■ Your objective
Leaving out the pictures, retype the lines from the beginning of the listing through the line containing "duct(2.98, 3.28, 14.50, 15.40, 'smaller".

■ Given data
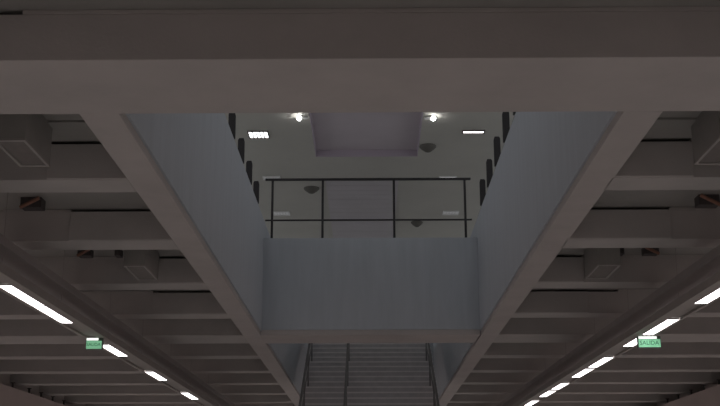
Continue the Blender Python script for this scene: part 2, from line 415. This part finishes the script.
# ------------------------------------------------------------ duct boxes, pipes, brackets
def duct(x0, x1, y0, y1, label):
    xc, yc = (x0 + x1) / 2, (y0 + y1) / 2; wx, wy = abs(x1 - x0) / 2, (y1 - y0) / 2
    t = thing('duct_box', label, 'duct box', (xc, yc, SO), 'duct boxes under the side slabs')
    z0 = 0.02
    obj('casing', boxes([(-wx, wx, -wy, wy, z0, SL - SO)]), 'duct', t, 0.006)
    g = obj('grille', boxes([(-wx + 0.025, wx - 0.025, -wy + 0.04, wy - 0.04, z0 - 0.008, z0)]), 'grille', t)
    obj('grille_frame', boxes([(-wx, -wx + 0.025, -wy, wy, 0, z0), (wx - 0.025, wx, -wy, wy, 0, z0),
                               (-wx + 0.025, wx - 0.025, -wy, -wy + 0.04, 0, z0), (-wx + 0.025, wx - 0.025, wy - 0.04, wy, 0, z0)]), 'box', g)
duct(-3.24, -2.96, 9.22, 10.00, 'square metal duct box at the far left, just below the front beam')
duct(3.00, 3.28, 9.22, 10.03, 'square metal duct box at the far right, just below the front beam')
duct(-3.22, -2.94, 14.44, 15.40, 'smaller duct box between the second and third beams, left')
duct(2.98, 3.28, 14.50, 15.40, 'smaller duct box between the second and third beams, right')

def outlet(x, y, s, wx, label, pipe=True, h=0.10):
    t = thing('pipe_outlet', label, 'pipe fitting', (x, y, SL), 'pipe fittings under the side slabs')
    obj('box', boxes([(-wx, wx, -0.09, 0.09, -h, 0)]), 'black', t, 0.005)
    if pipe:
        bm = bmesh.new(); tube(bm, (s * -wx * 0.9, -0.13, -0.02), (s * wx * 0.9, -0.12, -h - 0.01), 0.022)
        obj('pipe', bm, 'pipe', t)['label'] = 'reddish brown pipe'
    return t
outlet(-3.88, 12.55, -1, 0.12, 'dark fitting with a reddish pipe near the left picture edge', h=0.12)
outlet(3.87, 12.55, 1, 0.12, 'dark fitting with an orange brown pipe at the right picture edge', h=0.12)
outlet(-3.92, 15.2, -1, 0.09, 'small dark fitting with brown pipe above the left cable tray')
outlet(-3.46, 15.2, -1, 0.04, 'tiny dark fitting left of the smaller left duct box', False)
outlet(3.44, 15.2, 1, 0.035, 'tiny dark fitting right of the smaller right duct box', False)
outlet(3.85, 15.2, 1, 0.10, 'small dark fitting with brown pipe above the right cable tray')

for s, xw, side in ((-1, 8.92, 'left'), (1, 8.58, 'right')):
    ys = (27.05, 28.35, 29.75, 30.85, 32.0, 33.2) if s < 0 else (26.9, 28.1, 29.4, 30.6, 31.9, 33.1)
    for k, y in enumerate(ys):
        o = obj('wall_bracket', boxes([(-0.07, 0.07, -0.04, 0.04, 0, 0.02), (-0.02, 0.02, -0.03, 0.03, 0.02, 0.13), (-0.05, 0.05, -0.03, 0.03, 0.13, 0.15)]), 'black', None, 0, (s * xw, y, 2.90))
        tag(o, '%s small dark bracket from the near end on top of the %s track wall' % (['first', 'second', 'third', 'fourth', 'fifth', 'sixth'][k], side), 'bracket', 'brackets on the %s track wall' % side)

■ Exercise response
Continue the Blender Python script for this scene: part 2, from line 415. This part finishes the script.
# ------------------------------------------------------------ duct boxes, pipes, brackets
def duct(x0, x1, y0, y1, label):
    xc, yc = (x0 + x1) / 2, (y0 + y1) / 2; wx, wy = abs(x1 - x0) / 2, (y1 - y0) / 2
    t = thing('duct_box', label, 'duct box', (xc, yc, SO), 'duct boxes under the side slabs')
    z0 = 0.02
    obj('casing', boxes([(-wx, wx, -wy, wy, z0, SL - SO)]), 'duct', t, 0.006)
    g = obj('grille', boxes([(-wx + 0.025, wx - 0.025, -wy + 0.04, wy - 0.04, z0 - 0.008, z0)]), 'grille', t)
    obj('grille_frame', boxes([(-wx, -wx + 0.025, -wy, wy, 0, z0), (wx - 0.025, wx, -wy, wy, 0, z0),
                               (-wx + 0.025, wx - 0.025, -wy, -wy + 0.04, 0, z0), (-wx + 0.025, wx - 0.025, wy - 0.04, wy, 0, z0)]), 'box', g)
duct(-3.24, -2.96, 9.22, 10.00, 'square metal duct box at the far left, just below the front beam')
duct(3.00, 3.28, 9.22, 10.03, 'square metal duct box at the far right, just below the front beam')
duct(-3.22, -2.94, 14.44, 15.40, 'smaller duct box between the second and third beams, left')
duct(2.98, 3.28, 14.50, 15.40, 'smaller duct box between the second and third beams, right')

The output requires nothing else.